Algunos comentaristas despistados resolvieron que Fernando Vallejo continúa el escándalo de Fernando González. Pero más allá de la homonimia la similitud es aparente. Vallejo y González llevan el mismo nombre, fueron vecinos, usan en sus obras el habla expresiva de su pueblo (que sobre todo en tiempos del segundo era un escándalo y estaba proscrita del lenguaje literario en Colombia) y suelen ser despiadados con las malicias de la realidad”.


 

“Alguien dijo que Vallejo es nadaísmo tardío. El nadaísmo apeló hace cincuenta años a la herejía en sus primeras campañas para atraer la atención. Éramos unos muchachos tan insolentes como él.
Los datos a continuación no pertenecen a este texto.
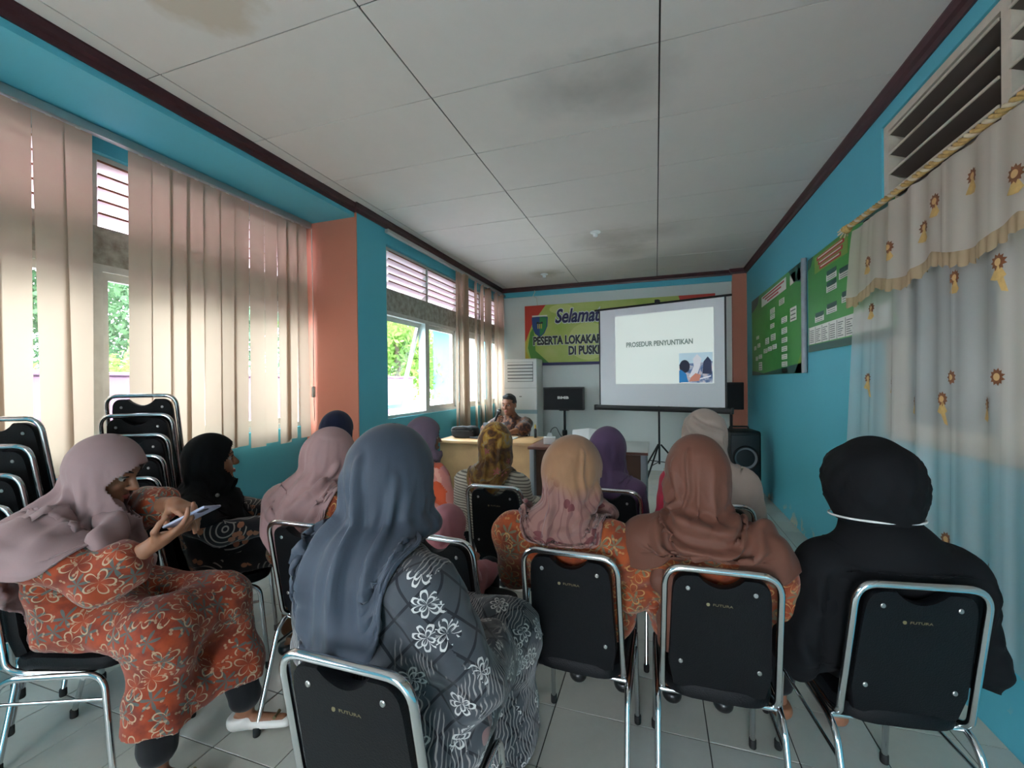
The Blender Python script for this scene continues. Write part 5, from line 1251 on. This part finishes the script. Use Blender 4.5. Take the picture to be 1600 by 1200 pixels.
# ---- the woman in slate grey, nearest the camera
lk = (-.25, .12, .06)
t, J, C, B = person('gray', 'woman in a long slate grey headscarf and grey line-print dress, nearest the camera', (-.055, .02, 1.14), lk, top=M_greybatik, hem=.75, hf=.008, top_wr=.005,
    arms={1: ((.185, -.02, .70), (.13, .22, .64))}, sleeve={0: (.9, .074, .07, .068)}, low=F_blackt, lap=1.25, twist=-.2, shw=.17, belly=1.05)
K = hood_keys(J, cape=[(-.01, -.02, -.02, .15, .12, .14, 0, .15), (-.03, -.03, -.07, .18, .15, .165, 0, .35), (-.045, -.04, -.125, .195, .16, .18, .05, .6), (-.055, -.045, -.165, .20, .17, .19, .1, .75)], look=lk)
scarf('headscarf', K, J['drape_on'], F_grey, t, 128, 96, 1.07, 70, face_cut(J), waves=((5, .06, .4), (9, .05, 1.9)), seed=2,
      strokes=[([(3.0, .30), (3.15, .6), (3.2, 1.)], .016, .010), ([(3.9, .35), (3.6, .7), (3.55, 1.)], .014, .008), ([(2.3, .38), (2.5, .7), (2.6, 1.)], .016, .010), ([(1.8, .45), (1.95, .7), (2.1, 1.)], .012, .008)])
# ---- cocoa brown headscarf
lk = (.05, .10, 0)
t, J, C, B = person('brown', 'woman in a draped cocoa brown headscarf and orange batik top', (-.04, -.03, 1.062), lk, top=M_batik_or, hf=.010, sleeve={0: (.9, .078, .07, .06)}, shw=.16,
    arms={-1: ((-.25, -.03, .66), (-.12, .2, .62)), 1: ((.24, -.02, .66), (.1, .2, .62))})
K = hood_keys(J, puff=1.07, cape=[(0, -.01, -.01, .165, .12, .13), (0, -.02, -.06, .215, .15, .155), (0, -.025, -.12, .235, .17, .165), (0, -.025, -.18, .24, .17, .165)], look=lk, nape=.13, neck=.125)
scarf('headscarf', K, J['drape_on'], F_brown, t, 128, 88, 1.05, 60, face_cut(J), waves=((4, .05, .9), (7, .04, .3)), seed=5,
      strokes=[([(1.7, .40), (2.6, .56), (3.6, .60), (4.4, .52)], .016, .013), ([(1.8, .52), (2.7, .68), (3.7, .70), (4.6, .60)], .014, .012), ([(2.0, .66), (2.9, .82), (3.9, .80)], .014, .010), ([(2.2, .28), (2.5, .42), (2.2, .56)], .012, .008), ([(2.7, .2), (2.8, .4), (2.5, .54)], .010, .006), ([(3.6, .8), (4.2, .72), (4.7, .8)], .014, .009)])
T2 = Solid(.02); T2.chain([(-.17, -.13, .86), (-.155, -.165, .76), (-.125, -.155, .66), (-.13, -.14, .57)], [.045, .04, .036, .045], (1, .45, 1)); T2.wr = sinnoise(4, 60, .006, aniso=(1, 1, .25))
vv, ff = T2.mesh(.008); link('scarf_tail', np_mesh('scarf_tail', vv, ff, True), F_brown, t)
# ---- beige headscarf with a printed border
lk = (-.55, .12, .05)
t, J, C, B = person('beige', 'woman in a beige headscarf with wine-coloured print and orange batik sleeves', (-.022, -.05, 1.05), lk, top=M_batik_or, hf=.010, sleeve={0: (.9, .078, .072, .062)}, shw=.175,
    arms={-1: ((-.24, -.02, .67), (-.12, .2, .62)), 1: ((.24, .0, .67), (.1, .22, .62))})
K = hood_keys(J, brim=.02, cape=[(0, -.01, -.01, .155, .12, .125), (-.01, -.02, -.06, .20, .15, .15), (-.015, -.03, -.11, .215, .16, .165), (-.02, -.03, -.16, .215, .16, .165)], look=lk, nape=.13, neck=.125)
scarf('headscarf', K, J['drape_on'], M_beige, t, 128, 88, 1.05, 60, face_cut(J), waves=((5, .05, .1), (8, .05, 1.3)), seed=8,
      strokes=[([(4.5, .42), (4.1, .52), (3.4, .62), (2.9, .64)], .014, .010), ([(2.6, .40), (2.9, .62), (3.1, .9)], .013, .009), ([(4.4, .62), (3.8, .72), (3.4, .9)], .013, .009), ([(1.6, .6), (2.1, .72), (2.2, .95)], .016, .014), ([(3.8, .2), (3.7, .34), (3.9, .44)], .012, .005)])
# ---- woman in black by the curtain
lk = (.12, .05, 0)
t, J, C, B = person('black', 'woman in a black hooded cape with a white elastic edge by the curtain', (-.01, -.04, 1.065), lk, top=F_black, hf=.012, sleeve={0: (.9, .07, .07, .06)}, shw=.16, shdrop=.085, shoe=M_skin)
K = hood_keys(J, puff=1.2, brim=.02, look=lk, nape=.105)[:-1]; K[-1][3:6] = [.105, .10, .118]; K.append([K[-1][0], K[-1][1]-.005, K[-1][2]-.025, .092, .09, .098, 0, 0])
scarf('hood', K, J['drape_on'], F_black, t, 80, 48, 1.02, 10, face_cut(J), seed=9, pinrows=2.)
NB = J['NB']; n0 = K[-1]
K2 = [[n0[0], n0[1], n0[2]+.012, .088, .088, .094, 0, 0], [NB[0], NB[1], NB[2]+.02, .12, .11, .115, 0, 0], [NB[0], NB[1]-.005, NB[2]-.03, .17, .13, .125, 0, 0], [NB[0]-.01, NB[1], NB[2]-.12, .25, .18, .15, 0, 0], [NB[0]-.02, NB[1]+.02, NB[2]-.24, .265, .2, .155, 0, 0], [NB[0]-.02, NB[1]+.06, NB[2]-.36, .265, .23, .17, 0, 0], [NB[0]-.02, NB[1]+.08, NB[2]-.42, .26, .23, .17, 0, 0]]
scarf('cape', K2, J['drape_on'], F_black, t, 112, 64, 1.12, 50, None, waves=((6, .04, .3), (9, .03, 1.)), seed=11, pinrows=.12)
obj('elastic_edge', MB().tube([(n0[0]-.114*math.sin(a), n0[1]+.112*math.cos(a), n0[2]+.012-.012*math.cos(a)) for a in np.linspace(0, 2*PI, 48, endpoint=False)], .0032, 6, True), mat('white_elastic', rgb(206, 206, 204), .7), t, 80)
# ---- wide dusty rose headscarf
lk = (-.35, .35, 0)
t, J, C, B = person('pink', 'woman in a wide dusty pink headscarf leaning forward beside the grey one', (-.12, .09, 1.04), lk, top=M_batik_or, hf=.012, shw=.175, hip=(-.06, .02))
K = hood_keys(J, cape=[(-.02, -.03, -.0, .16, .12, .14, 0, .1), (-.05, -.07, -.06, .225, .15, .17, .1, .3), (-.075, -.09, -.13, .26, .17, .19, .1, .38), (-.09, -.10, -.20, .275, .18, .20, .1, .42)], look=lk)
scarf('headscarf', K, J['drape_on'], F_pink, t, 112, 88, 1.08, 60, face_cut(J), waves=((5, .06, 1.), (8, .04, .2)), seed=14,
      strokes=[([(2.6, .3), (2.5, .6), (2.3, 1.)], .016, .011), ([(4.2, .42), (3.6, .62), (3.0, .72)], .014, .011), ([(4.2, .58), (3.6, .78), (3.2, .9)], .013, .009)])
# ---- mustard print
lk = (.0, .15, 0)
t, J, C, B = person('mustard', 'woman in a mustard and brown patterned headscarf and striped cream top', (-.10, .07, 1.005), lk, top=M_stripe, hf=.012, shw=.165, hip=(-.07, .02))
K = hood_keys(J, cape=[(0, -.03, -.02, .115, .10, .12), (0, -.05, -.08, .125, .11, .14), (0, -.06, -.13, .125, .12, .145)], look=lk)
scarf('headscarf', K, J['drape_on'], M_mustard, t, 80, 64, 1.12, 40, face_cut(J), waves=((6, .06, .3), (9, .05, 1.)), seed=17, strokes=[([(3.0, .4), (3.1, .7), (3.1, 1.)], .012, .010), ([(3.9, .3), (3.7, .6), (3.6, 1.)], .012, .008)])
# ---- purple
lk = (-.3, .1, 0)
t, J, C, B = person('purple', 'woman in a muted purple headscarf in front of the grey-topped desk', (-.05, .06, .985), lk, top=F_purple, hf=.013, shw=.16, hip=(-.04, .02))
K = hood_keys(J, cape=[(0, -.01, -.02, .14, .11, .12), (0, -.015, -.08, .19, .14, .145), (0, -.02, -.14, .20, .15, .15)], look=lk)
scarf('headscarf', K, J['drape_on'], F_purple, t, 72, 56, 1.12, 40, face_cut(J), waves=((6, .05, .3), (9, .04, 1.)), seed=19)
# ---- greige and crimson
lk = (.15, .05, 0)
t, J, C, B = person('cream', 'woman in a gathered greige headscarf and crimson top near the right wall', (-.007, .02, 1.10), lk, top=F_crim, hf=.012, shw=.15)
K = hood_keys(J, puff=1.2, cape=[(.0, -.01, -.02, .145, .11, .125), (.04, -.02, -.09, .22, .15, .16, 0, -.3), (.07, -.02, -.17, .23, .16, .17, 0, -.5)], look=lk, nape=.11)
scarf('headscarf', K, J['drape_on'], F_cream, t, 96, 64, 1.05, 40, face_cut(J), waves=((6, .05, .3), (9, .04, 1.)), seed=21,
      strokes=[([(2.0, .28), (2.9, .40), (3.8, .44)], .010, .009), ([(1.9, .38), (2.8, .50), (3.8, .52)], .010, .009), ([(2.2, .18), (3.0, .28), (3.9, .34)], .010, .007)])
# ---- plum headscarf, floral top with a strap
lk = (-.7, .05, 0)
t, J, C, B = person('floral', 'woman in a plum grey headscarf and pink-orange patterned top with a dark strap', (.02, .03, 1.03), lk, top=M_floral, hf=.012, shw=.165)
K = hood_keys(J, brim=.02, cape=[(0, -.005, -.01, .12, .10, .105), (0, -.01, -.05, .14, .12, .12)], look=lk)
scarf('headscarf', K, J['drape_on'], F_plum, t, 72, 56, 1.08, 30, face_cut(J), waves=((6, .04, .3),), seed=23)
NB = J['NB']
obj('shoulder_strap', MB().tube([(NB[0]+.10, NB[1]+.12, NB[2]-.02), (NB[0]+.115, NB[1]-.01, NB[2]+.012), (NB[0]+.12, NB[1]-.10, NB[2]-.05), (NB[0]+.10, NB[1]-.15, NB[2]-.13), (NB[0]+.04, NB[1]-.16, NB[2]-.22), (NB[0]-.02, NB[1]-.15, NB[2]-.3)], .017, 8), M_strap, t, 60)
# ---- navy cap behind the pink headscarf
lk = (.1, .2, 0)
t, J, C, B = person('navy', 'person in a navy cap mostly hidden behind the wide pink headscarf', (-.04, -.03, 1.06), lk, top=F_navy, hf=.014)
K = hood_keys(J, look=lk, cape=[(0, -.01, -.02, .13, .11, .12), (0, -.01, -.08, .17, .13, .14)])
scarf('headscarf', K, J['drape_on'], F_navy, t, 64, 48, 1.08, 30, face_cut(J), seed=25)
# ---- child in a pink hood
lk = (-.3, .35, 0)
t, J, C, B = person('child', 'small child in a rose pink hood, only the hood showing over a chair back', (-.10, .03, .775), lk, s=.66, top=F_rose, hf=.012, hip=(-.08, .0))
K = hood_keys(J, s=.75, look=lk, cape=[(0, -.01, -.0, .10, .09, .10), (0, -.01, -.06, .14, .11, .12), (0, -.01, -.11, .15, .12, .13)])
scarf('headscarf', K, J['drape_on'], F_rose, t, 64, 48, 1.1, 30, face_cut(J, .75), waves=((7, .04, .3),), seed=27)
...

A los sesenta años la iconoclastia es mero resabio, el resentimiento de quienes no consiguieron aclimatarse a la impureza del mundo ni comprender las contradicciones con la realidad que nos sirven de acicate. Vallejo es todo ambigüedad.


 

Quienes lo conocemos sabemos de su decencia, de la dulzura de su carácter de vegetariano radical. Es uno que clama contra la porquería humana e interpreta a Chopin. Su defensa radical de la primera persona, que en Henry Miller fue un hartazgo oceánico, y contra el narrador omnisciente, pone en duda la mejor novela burguesa, a Thomas Mann, Tolstoi, Dostoievski, Flaubert, para poner unos pocos ejemplos supremos. Pero admira la prosa de Mujica Laínez. Es un gocetas”.

 


“Vallejo disfruta como el niño bromista que escupe desde un balcón sobre los transeúntes, que a veces aplauden la pilatuna mientras se sacuden la porquería. Maldice la sociedad colombiana. Dice que la libertad es aquí un don mortal. Mientras la televisión anuncia sus conferencias y sus libros de procacidades y rompezones son celebrados por los lectores comunes y corrientes y por los ilustrados por igual”.